The New Christian Dark Age—Just What The World Didn’t Need!
Today Christianity is on the very periphery of learning in our culture. More problematically though, learning is on the very periphery of Christianity. The idea that the Holy Spirit works through the renewing of the mind, which is what the Bible teaches, has been replaced by the idea that the Holy Spirit works through the removal of the mind.
The dedication of one’s mind to God in the service of his kingdom is looked upon today with suspicion in particular by evangelicals, for whom on the whole anti-intellectualism has become almost an article of faith. This has been going on for a long time but it is getting much worse. When I was a young Christian in my early 20s I was regularly encouraged to burn my books by my more spiritual charismatic friends, who insisted that my interest in reading was hindering the work of the Holy Spirit in my life. But at least people read and took their Bible’s seriously, even if they often misinterpreted it and insisted that all they needed was themselves, the Bible—which they read only in translation and seemed oblivious to the throng of translators surrounding them—and the leading of the Holy Spirit
Today, 40 years on, the Bible has almost been dispensed with altogether. People claim they are Bible believers of course, but it means very little in practice, except in Reformed Churches, where things are different and Scripture is still given lip service. Otherwise people increasingly rely merely on “pictures” for guidance, not what the Bible teaches. These pictures pop into people’s minds. They may say things such as “I had a picture. I don’t know what it means but I think it’s for you.” In house groups people will ask “Has God spoken to you this week, have you had a picture?”
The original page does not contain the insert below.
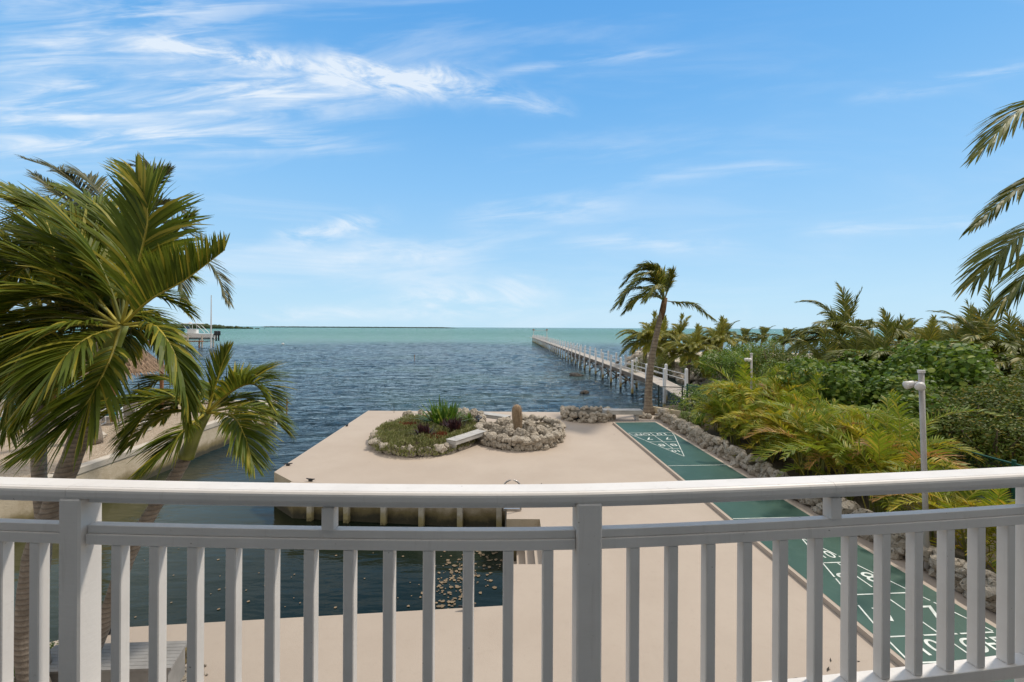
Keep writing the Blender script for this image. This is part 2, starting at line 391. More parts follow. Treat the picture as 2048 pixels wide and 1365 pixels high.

The important thing about these pictures is that they must be rationally exogenous, since it is believed that the Holy Sprit does not use our minds but rather bypasses the mind. If the Bible is consulted it is used as a source of proof texts for the “pictures,” a sort of Bible bingo, where texts are taken out of context, and the purpose is not to understand the message of Scripture but to justify and back up the “pictures,” which have primary importance. Though, to be honest, even this pretence of a commitment to Scripture is no longer common. Use of the mind in this perspective is unspiritual and necessarily something that is incompatible with being led by the Holy Spirit. It is like being in a preliterate society sometimes. I have heard Christians insist that the understanding is a serious hindrance to the work of the Holy Spirit in our lives and it is believed that the Holy Spirit cannot work with people who use their minds.
This, to my knowledge, has not happened before in the history of Christianity except among heretical sects and cults. It is a complete rejection both of what the Bible teaches, because we are commanded to worship, i.e. serve, God with our whole being, including our minds, and a rejection of the historical faith that portends serious problems for the Church and the Great Commission. It seems like the Church, in particular evangelicals, are determined to enter their own bespoke dark age in which the faith becomes a socially irrelevant mystery cult.
What we need is a new commitment to learning and understanding that is at the heart of the Christian faith, and a committed embodiment of that understanding in how we live as a real community that models to the world what the true social order is—the kingdom of God. Of course, this must be pursued in the Spirit, i.e. by seeking the help, guidance and empowering of the Holy Spirit in the whole person in the whole of life. But the deliberate cutting off of such an important part of human life as the function, use and relevance of the mind for the practice of the Christian faith can only be of the very greatest harm not only to the individual believer, but also to the Church, the world, and the kingdom of God, which is meant to grow and increasingly displace, and eventually replace, the godless culture that surrounds us.
We shall either reverse this disastrous trend or the Christian community will enter a new dark age of ignorance in which the blind will stumble from one ditch to another in a pointless wandering of defeat in the wilderness until God raises up a new generation that will serve him by being willing to be led and empowered through the renewing of their minds by the Holy Spirit.
“Brethren, be not children in understanding: howbeit in malice be ye children, but in understanding be men” (1 Cor. 14:20).